Today, we visited a co-operative of beekeepers in Dangla (which is about 2 hours South) where I met and interviewed some of the co-op executive committee.

They were really passionate and very enthusiastic in the way they spoke about their hives, honey prices and IDE's training workshops. But when it came to taking pictures, this was my best attempt to get them to smile.

Beekeepers

October is an exciting time for the co-op as it's the beginning of the harvest season when the members can all start processing and selling the beekeepers' honey again.

They've been out of stock since July which means the co-operative shopkeepers sole role for the last months has been turning customers down. I think I'd have gone crazy in that time but here she is with the first honey of the season

First honey

My favourite bit of the day was meeting the co-op's 'star' beekeeper, Walker. I got to put on a bee suit and see his hives. One bee managed to get in and attempted to kiss me on the cheek, but apart from a few shrieks (much to the entertainment of the co-operative), neither the bee or me were harmed.

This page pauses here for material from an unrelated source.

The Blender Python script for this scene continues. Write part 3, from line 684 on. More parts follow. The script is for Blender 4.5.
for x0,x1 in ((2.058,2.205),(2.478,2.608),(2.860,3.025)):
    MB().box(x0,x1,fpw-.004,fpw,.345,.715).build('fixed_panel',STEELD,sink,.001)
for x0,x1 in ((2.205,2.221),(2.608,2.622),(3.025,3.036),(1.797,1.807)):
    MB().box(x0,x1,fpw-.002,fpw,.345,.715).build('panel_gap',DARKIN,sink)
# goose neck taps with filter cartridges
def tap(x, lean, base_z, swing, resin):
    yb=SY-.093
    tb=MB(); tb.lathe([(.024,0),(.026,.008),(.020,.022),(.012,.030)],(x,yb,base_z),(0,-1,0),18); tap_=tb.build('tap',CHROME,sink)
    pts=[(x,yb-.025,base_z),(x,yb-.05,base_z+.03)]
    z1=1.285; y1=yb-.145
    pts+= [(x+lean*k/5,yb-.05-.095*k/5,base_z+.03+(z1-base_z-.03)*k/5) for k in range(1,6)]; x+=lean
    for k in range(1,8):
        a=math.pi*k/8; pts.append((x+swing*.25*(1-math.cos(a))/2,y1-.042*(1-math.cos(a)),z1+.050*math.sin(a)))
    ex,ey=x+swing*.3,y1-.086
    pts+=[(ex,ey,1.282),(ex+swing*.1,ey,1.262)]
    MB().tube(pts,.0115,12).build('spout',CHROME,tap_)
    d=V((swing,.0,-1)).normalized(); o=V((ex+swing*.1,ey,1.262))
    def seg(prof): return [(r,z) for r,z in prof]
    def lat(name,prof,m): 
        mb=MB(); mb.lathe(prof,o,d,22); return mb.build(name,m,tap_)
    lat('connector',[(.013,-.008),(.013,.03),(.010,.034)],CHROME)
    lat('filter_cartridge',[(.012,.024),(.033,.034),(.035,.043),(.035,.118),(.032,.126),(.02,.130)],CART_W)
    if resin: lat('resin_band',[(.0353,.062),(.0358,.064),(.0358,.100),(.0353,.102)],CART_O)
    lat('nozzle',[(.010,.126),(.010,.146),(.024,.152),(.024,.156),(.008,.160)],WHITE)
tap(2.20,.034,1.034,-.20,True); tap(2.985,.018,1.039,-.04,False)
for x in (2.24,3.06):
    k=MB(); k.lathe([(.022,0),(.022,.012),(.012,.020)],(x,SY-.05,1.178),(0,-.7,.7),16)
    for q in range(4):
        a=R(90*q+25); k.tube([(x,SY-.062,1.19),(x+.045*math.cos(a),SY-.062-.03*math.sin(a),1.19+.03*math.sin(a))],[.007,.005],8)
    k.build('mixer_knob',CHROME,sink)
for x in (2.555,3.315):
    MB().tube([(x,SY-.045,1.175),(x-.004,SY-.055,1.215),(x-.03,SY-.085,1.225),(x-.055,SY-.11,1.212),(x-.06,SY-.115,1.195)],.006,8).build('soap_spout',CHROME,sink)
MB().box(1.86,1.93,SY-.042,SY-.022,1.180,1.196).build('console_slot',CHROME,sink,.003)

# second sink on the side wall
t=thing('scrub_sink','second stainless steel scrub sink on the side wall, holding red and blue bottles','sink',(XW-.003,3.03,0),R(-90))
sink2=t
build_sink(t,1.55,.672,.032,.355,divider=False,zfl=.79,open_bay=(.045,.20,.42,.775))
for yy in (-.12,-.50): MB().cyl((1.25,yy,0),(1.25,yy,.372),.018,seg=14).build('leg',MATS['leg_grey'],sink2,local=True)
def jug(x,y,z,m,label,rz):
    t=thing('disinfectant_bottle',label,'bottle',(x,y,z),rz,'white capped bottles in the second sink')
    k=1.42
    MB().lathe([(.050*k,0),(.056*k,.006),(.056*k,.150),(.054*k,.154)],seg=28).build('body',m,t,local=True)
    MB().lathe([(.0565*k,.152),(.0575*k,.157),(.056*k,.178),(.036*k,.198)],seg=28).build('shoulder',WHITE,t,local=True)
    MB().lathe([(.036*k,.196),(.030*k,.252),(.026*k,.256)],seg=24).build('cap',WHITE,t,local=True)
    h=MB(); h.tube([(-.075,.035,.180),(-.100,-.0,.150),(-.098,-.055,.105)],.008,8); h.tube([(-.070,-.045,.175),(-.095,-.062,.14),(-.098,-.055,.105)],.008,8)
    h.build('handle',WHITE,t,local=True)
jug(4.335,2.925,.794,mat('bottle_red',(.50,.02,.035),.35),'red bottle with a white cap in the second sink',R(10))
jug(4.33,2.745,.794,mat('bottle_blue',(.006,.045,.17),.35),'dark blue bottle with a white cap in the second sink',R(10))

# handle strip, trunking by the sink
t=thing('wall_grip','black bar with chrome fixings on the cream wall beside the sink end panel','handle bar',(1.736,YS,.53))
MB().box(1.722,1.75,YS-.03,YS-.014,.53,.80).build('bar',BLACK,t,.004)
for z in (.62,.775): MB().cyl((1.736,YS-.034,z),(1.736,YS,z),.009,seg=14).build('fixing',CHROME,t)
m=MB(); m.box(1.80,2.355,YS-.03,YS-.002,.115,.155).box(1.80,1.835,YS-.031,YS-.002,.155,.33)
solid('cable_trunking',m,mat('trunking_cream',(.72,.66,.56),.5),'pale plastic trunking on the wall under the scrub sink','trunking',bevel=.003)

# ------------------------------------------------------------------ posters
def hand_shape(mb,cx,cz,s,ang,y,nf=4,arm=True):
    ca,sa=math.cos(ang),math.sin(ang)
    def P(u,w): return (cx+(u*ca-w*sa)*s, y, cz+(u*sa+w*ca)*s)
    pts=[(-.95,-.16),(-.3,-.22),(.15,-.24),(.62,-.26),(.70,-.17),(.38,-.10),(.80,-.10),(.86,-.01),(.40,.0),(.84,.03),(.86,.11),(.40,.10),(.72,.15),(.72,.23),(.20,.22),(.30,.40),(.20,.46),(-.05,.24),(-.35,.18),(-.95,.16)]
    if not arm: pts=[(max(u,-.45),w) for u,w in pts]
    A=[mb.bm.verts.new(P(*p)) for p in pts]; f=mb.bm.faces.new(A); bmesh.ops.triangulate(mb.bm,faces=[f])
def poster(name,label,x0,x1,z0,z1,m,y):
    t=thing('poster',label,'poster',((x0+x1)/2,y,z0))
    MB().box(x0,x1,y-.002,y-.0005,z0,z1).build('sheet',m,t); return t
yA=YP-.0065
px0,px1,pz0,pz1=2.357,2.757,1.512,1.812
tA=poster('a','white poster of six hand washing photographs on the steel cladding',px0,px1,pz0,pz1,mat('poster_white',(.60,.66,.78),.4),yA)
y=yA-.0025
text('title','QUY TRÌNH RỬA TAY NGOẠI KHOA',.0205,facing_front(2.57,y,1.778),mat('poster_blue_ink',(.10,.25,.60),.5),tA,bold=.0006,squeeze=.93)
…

We finished the day in the honey section of the wholesale market - a succession of slightly tired tents selling honey and butter.

Market
The outside appearance should have given me a hint as to what I would find inside but it was really honey in it's very crudest form i.e. big plastic drums filled with honey and dead bees floating inside.

Now I can really see where IDE's co-operatives are making a difference and adding value to the keepers' honey, enabling them to sell it at a higher price.

After all, I think people would be prepared to pay more to avoid having to fish out dead bees before spreading honey on their toast.